クレジットカードの解約…となると、面倒な手続きがあるのではないかと思う方もいるかもしれませんが、実は解約手続きはオンラインや電話で簡単に行うことができます。

オンラインで行う場合は、基本的にそれぞれのカード会社の公式サイトにアクセスし、解約のページの指示に従って手続きをします。難しいページ設計にはなっていないので、手元にカードを用意して手続きを進めましょう。

電話で行う場合は、5分程度で完了することがほとんどです。各カード会社の問い合わせ窓口に電話し、解約したい旨を伝えればすぐに対応してもらえます。解約理由を問われる場合もありますが、「使用しなくなった」など簡潔に正直に伝えて問題ありません。自動音声案内の場合もありますが、指示に従い入力をしていくだけで完了できます。

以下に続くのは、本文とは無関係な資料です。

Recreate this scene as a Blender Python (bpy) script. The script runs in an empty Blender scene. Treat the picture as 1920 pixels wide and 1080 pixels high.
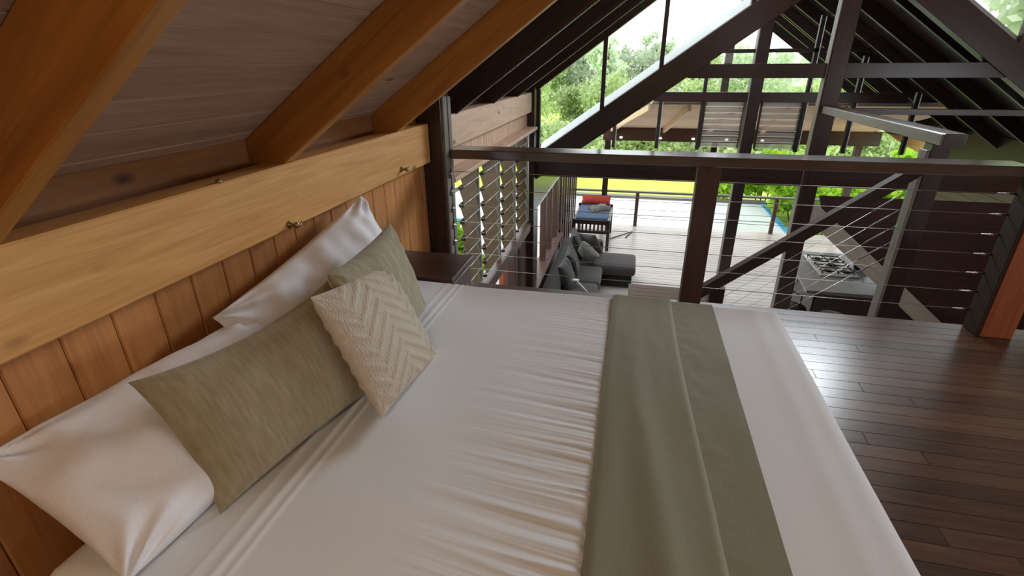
import bpy, bmesh, math, random
import numpy as np
from mathutils import Matrix, Vector, Euler, noise as mnoise
random.seed(7); rng = np.random.default_rng(7)
S = bpy.context.scene
C = S.collection
V = Vector
# ------------------------------------------------------------------ camera, world, lights, exposure
cam = bpy.data.objects.new('camera', bpy.data.cameras.new('camera')); C.objects.link(cam)
yaw, pitch, roll, focal = -0.23132075, -0.41923707, -0.00798116, 942.75
fwd = V((math.sin(yaw)*math.cos(pitch), math.cos(yaw)*math.cos(pitch), math.sin(pitch)))
rgt = V((math.cos(yaw), -math.sin(yaw), 0)); upv = rgt.cross(fwd)
r2 = rgt*math.cos(roll) + upv*math.sin(roll); u2 = upv*math.cos(roll) - rgt*math.sin(roll)
cam.matrix_world = Matrix(((r2.x, u2.x, -fwd.x, 0), (r2.y, u2.y, -fwd.y, 0), (r2.z, u2.z, -fwd.z, 1.52), (0, 0, 0, 1)))
cam.data.sensor_width = 36.0; cam.data.lens = 36.0*focal/1920.0
cam.data.clip_start = .02; cam.data.clip_end = 400
S.camera = cam

world = bpy.data.worlds.new('overcast_sky'); S.world = world; world.use_nodes = True
wn = world.node_tree.nodes['Background']
wn.inputs['Color'].default_value = (.93, .97, 1, 1); wn.inputs['Strength'].default_value = 2.3

def area(name, loc, target, sx, sy, watts, col=(1, 1, 1)):
    l = bpy.data.lights.new(name, 'AREA'); l.shape = 'RECTANGLE'; l.size = sx; l.size_y = sy; l.energy = watts; l.color = col
    o = bpy.data.objects.new(name, l); C.objects.link(o); o.location = loc
    o.rotation_euler = (V(target)-V(loc)).to_track_quat('-Z', 'Y').to_euler(); return o
area('rear_fill_light', (2.0, -2.75, 2.0), (.6, 2.5, .4), 3.2, 1.4, 26, (.96, .98, 1))  # added fill from behind the camera; the rear wall has no opening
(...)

解約後に不要になったクレジットカード本体は、不正利用防止のためにも必ずハサミやカッターなどでしっかりと切断しましょう。特に、磁気ストライプ・ICチップ・名前・カード番号の部分は念入りに細かく切って捨てましょう。復元が難しくなるように、いくつかのごみ袋に分けて廃棄するのもおすすめです。

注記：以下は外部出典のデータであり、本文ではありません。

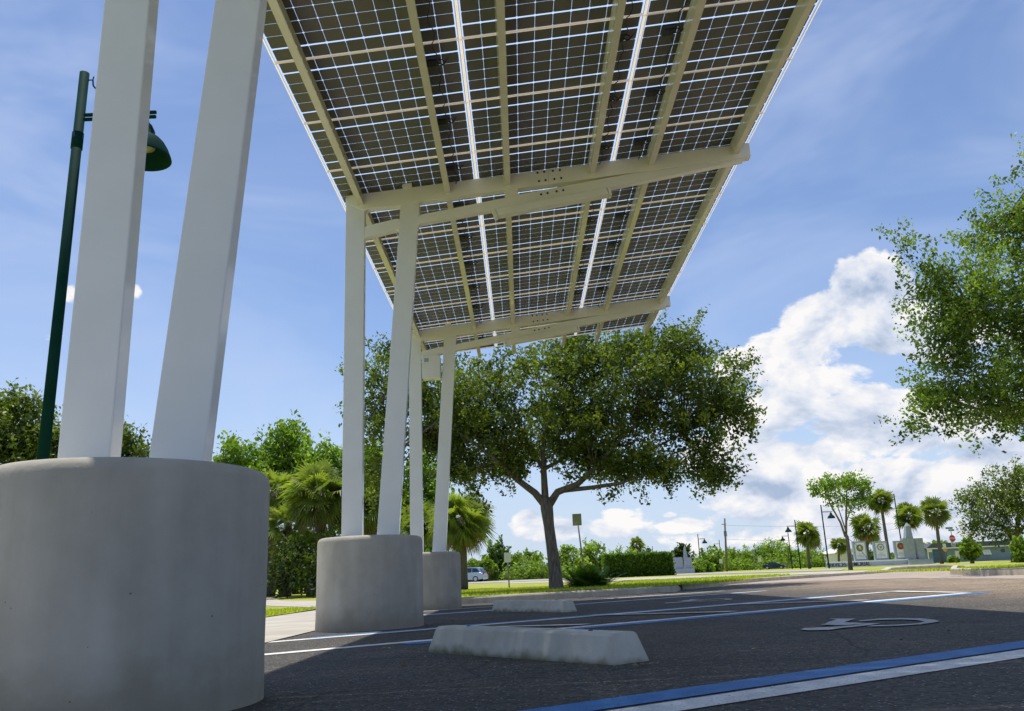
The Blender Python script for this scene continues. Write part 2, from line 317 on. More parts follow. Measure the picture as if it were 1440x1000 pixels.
# ------------------------------------------------------------------ vegetation
def crown(blobs, per_area, nleaf, size, spray=.45, scat=.13, shell=.55, depth=None, aspect=.55, taper=.5):
    """blobs: [(centre, radii)]. Leafy sprays radiate outwards from every blob; returns leaf faces, tints, spray roots"""
    Ps, Ts, roots = [], [], []
    for c, r in blobs:
        c = np.array(c); r = np.array(r)
        k = max(3, int(per_area*(r[0]*r[2]+r[0]*r[1]+r[1]*r[2])/3*4))
        d = unit(rng.normal(size=(k, 3))); rad = shell+(1-shell)*rng.random((k, 1))**.7
        p0 = c+d*r*(rad-spray/ r.mean()*.6).clip(.1, 1)
        out = unit(d*r/r.mean()+.45*rng.normal(size=(k, 3))+np.array([0, 0, .12])); ln = spray*(.6+.9*rng.random((k, 1)))
        roots += [(p0[i], p0[i]+out[i]*ln[i]) for i in range(k)]
        t = rng.random((k, nleaf, 1))
        P = p0[:, None]+out[:, None]*ln[:, None]*t*1.05+rng.normal(size=(k, nleaf, 3))*scat*(1.1-taper*t)
        tc = np.repeat((.44+.27*rng.normal(size=(k, 1)))+.2*(d[:, 2:3]), nleaf, axis=1)+.16*rng.normal(size=(k, nleaf))
        Ps.append(P.reshape(-1, 3)); Ts.append(tc.reshape(-1))
    P = np.concatenate(Ps); Tn = np.concatenate(Ts).clip(0, 1)
    return leafquads(P, size, aspect), Tn, roots
def tree(name, label, cat, base, trunk, limbs, blobs, leaf='oakleaf', per=14, nleaf=60, size=.08, spray=.45, scat=.13, group=None, twigs=60, bark='bark', shell=.55, cname='crown'):
    root = empty(name, base, label, cat, group); bx, by, bz = base
    loc = lambda p: (p[0]-bx, p[1]-by, p[2]-bz)
    V, tn, roots = crown([(loc(c), r) for c, r in blobs], per, nleaf, size, spray, scat, shell)
    mb = MB()
    if trunk:
        pts = [loc(p[:3]) for p in trunk]; mb.tube(pts, [p[3] for p in trunk], 12)
        for lb in limbs: mb.tube([loc(p[:3]) for p in lb], [p[3] for p in lb], 8)
        ends = [Vector(loc(lb[-1][:3])) for lb in limbs]+[Vector(loc(lb[len(lb)//2][:3])) for lb in limbs] + [Vector(pts[-1])]
        step = max(1, len(roots)//max(1, twigs))
        for a, b in roots[::step][:twigs]:
            a = Vector(a); b = Vector(b); e = min(ends, key=lambda q: (q-a).length)
            mid = e.lerp(a, .5)+Vector((random.uniform(-.15, .15), 0, random.uniform(0, .2)))*(a-e).length*.5
            r = min(.035, .010*(a-e).length+.005)*(size/.08)**.5
            mb.tube([e, mid, a, b], [r, r*.7, r*.45, r*.2], 5)
        mb.build('trunk', bark, root, recalc=False)
    quads_mesh(cname, V, tn, leaf, root)
    return root
def fan_palm(name, label, base, h, rcrown, lean=(0, 0), nf=34, nl=16, leaf='palmleaf', trunk_r=.16, group=None, droop=1.0, dead=5, wk=1.0):
    root = empty(name, base, label, 'palm tree', group)
    top = Vector((lean[0], lean[1], h))
    if h > .3:
        mb = MB(); n = 10
        mb.tube([top*(i/n)+Vector((lean[0], lean[1], 0))*(-.15*math.sin(math.pi*i/n)) for i in range(n+1)], [trunk_r*(1.25-.35*(i/n)+(.06 if i % 2 else 0)) for i in range(n+1)], 10)
        mb.build('trunk', 'palmbark', root, recalc=False)
    V, tn, mi = [], [], []
    for k in range(nf+dead):
        isd = k >= nf
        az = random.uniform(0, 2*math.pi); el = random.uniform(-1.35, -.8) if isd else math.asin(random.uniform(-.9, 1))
        d = Vector((math.cos(az)*math.cos(el), math.sin(az)*math.cos(el), math.sin(el)))
        pl = rcrown*random.uniform(.28, .60); hub = top+d*pl+Vector((0, 0, -.08*rcrown))
        side = d.cross(Vector((0, 0, 1)));
        if side.length < .1: side = Vector((1, 0, 0))
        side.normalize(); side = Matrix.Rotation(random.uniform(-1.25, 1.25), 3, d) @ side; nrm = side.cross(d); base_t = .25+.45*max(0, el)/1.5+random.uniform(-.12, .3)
        fl = rcrown*random.uniform(.5, .68); w = wk*fl*.027*random.uniform(.9, 1.2)
        V.append([top-side*w*.4, hub-side*w*.4, hub+side*w*.4, top+side*w*.4]); tn.append(.5); mi.append(0)
        for j in range(nl):
            a = (j/(nl-1)-.5)*R(200)
            ld = (d*math.cos(a)+side*math.sin(a)+nrm*.12).normalized(); l = fl*(1-.25*abs(a)/R(100))*random.uniform(.88, 1.1)
            wd = ld.cross(nrm).normalized()*w*1.25
            m1 = hub+ld*l*.6+Vector((0, 0, -.05*l*droop)); tip = hub+ld*l+Vector((0, 0, -.38*l*droop*random.uniform(.5, 1.3)))
            V.append([hub-wd*.25, m1-wd, m1+wd, hub+wd*.25]); V.append([m1-wd, tip-wd*.12, tip+wd*.12, m1+wd])
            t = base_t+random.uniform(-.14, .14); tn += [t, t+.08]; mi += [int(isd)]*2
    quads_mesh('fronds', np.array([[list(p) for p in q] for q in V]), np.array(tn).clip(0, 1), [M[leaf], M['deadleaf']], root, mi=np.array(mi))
    return root
def shrub(name, label, base, rx, rz, leaf='farleaf', size=.35, per=10, group=None, cat='bush', ry=None, nleaf=26, lift=.0, trunk=False):
    ry = ry or rx*.6; c = Vector((base[0], base[1], base[2]+rz*.75+lift)); bl = [(c, (rx, ry, rz*.9))]
    for k in range(5):
        a = random.uniform(-1, 1); bl.append(((c.x+a*rx*.75, c.y-ry*random.uniform(0, .5), c.z-rz*.25+random.uniform(-.3, .45)*rz*(1-abs(a)*.6)), (rx*.42, ry*.5, rz*.42)))
    bl.append(((c.x, c.y, base[2]+lift+rz*.3), (rx*.95, ry, rz*.38)))
    tr = [(base[0], base[1], base[2]-.2, .16), (c.x, c.y, c.z, .08)]
    return tree(name, label, cat, base, tr, [], bl, leaf, per/(rx*rx)*2.2, nleaf, size, spray=rx*.28, scat=rx*.11, group=group, twigs=8, shell=.35, cname='foliage')

# ------------------------------------------------------------------ ground
TH = .53617; AX = (math.cos(TH), math.sin(TH)); NX = (-math.sin(TH), math.cos(TH))
def ap(a, p): return (AX[0]*a+NX[0]*p, AX[1]*a+NX[1]*p)      # along / across the bays
b = bmesh.new()
gx = [-2500, -900, -300, -120, -60, -30, -12, 0, 12, 30, 60, 120, 300, 900, 2500]; gy = [-2500, -300, -60, -20, 0, 15, 30, 45, 60, 90, 140, 300, 900, 3000]
vv = [[b.verts.new((x, y, min(L(x, y), T(x, y))-.12)) for x in gx] for y in gy]
for j in range(len(gy)-1):
    for i in range(len(gx)-1): b.faces.new((vv[j][i], vv[j][i+1], vv[j+1][i+1], vv[j+1][i]))
me = bpy.data.meshes.new('ground'); b.to_mesh(me); b.free(); link('ground', me, 'grass')['kind'] = 'structure'

curbL = [hit(648, 850, T), hit(800, 841.3, T), hit(945, 832.7, T)]
k0, k1 = curbL[0], curbL[2]
dirc = ((k1[0]-k0[0]), (k1[1]-k0[1])); kext = (k0[0]-dirc[0]*.26, k0[1]-dirc[1]*.26)
noseL = [hit(952, 832.2, T), hit(957, 829.8, T)]
lawn_edge = [hit(u, v, T) for u, v in ((1017, 823), (1094, 816.2), (1180, 810.2), (1238, 806.2), (1300, 801.5), (1357, 797.5))]
asph = [(-2.15, -30), (60, -30), (60, 10)]
right_edge = [hit(u, v, T) for u, v in ((1600, 815), (1440, 814), (1290, 813), (1100, 819), (1017, 823.6))]
asph += right_edge + [noseL[1], noseL[0]] + [curbL[2], curbL[0], kext] + [(-2.15, kext[1])]
sheet('parking_lot', asph, T, 0, 'asphalt')
sheet('driveway', [right_edge[4], right_edge[3], right_edge[2], right_edge[1], right_edge[0], (right_edge[0][0]+6, right_edge[0][1]+12), (28, 60), hit(1357, 797.5, T)]+lawn_edge[::-1][1:], T, .004, 'drive')
# lawns
lawnfar = [kext, curbL[0], curbL[2], noseL[0], noseL[1]]+lawn_edge
lawn_poly = [(-2.15, kext[1]+.02)]+lawnfar[0:]+[(60, 110), (400, 400), (-400, 400), (-400, 20), (-60, -20), (-4.3, -20), (-4.3, 19.0), (-2.15, 19.0)]
sheet('lawn', lawn_poly, L, 0, 'grass', 2.0)
isl = [hit(1337, 808.5, T), hit(1394, 809.6, T), hit(1440, 809.2, T), hit(1560, 809, T)]
sheet('island_lawn', [isl[0], isl[1], isl[2], isl[3], (40, 30), (50, 95), hit(1372, 793.5, L), hit(1352, 797.5, L), hit(1340, 801.5, L)], L, .012, 'grass', 2.0)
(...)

基本的に、解約手続きは各カード会社によって簡単にできるよう設計されていて、ユーザーからの解約希望を容易に受け入れられるようになっています。カード会社にとっても、不要になったカードの不正利用を防ぐために解約してくれることを望ましいと考えているからです。

まとめ

使用していない不要なクレジットカードは、所持していてもメリットはありません。
不正利用や無意識にコストがかかってしまうリスクを回避するためにも、定期的にカードの整理を行うことが大切です。使用頻度やポイント還元率など、自身のライフスタイルに合ったカードを取捨選択し、不要なクレジットカードは早めに解約を検討しましょう。

適切な対応で無駄な出費を防いで、カードの安全性を向上させましょう。必要なクレジットカードのみに絞って使用することで、お金を健全に管理しセキュリティにも強くなります。
クレジットカードについてのメリットデメリットを知り、生活を豊かにしていきましょう。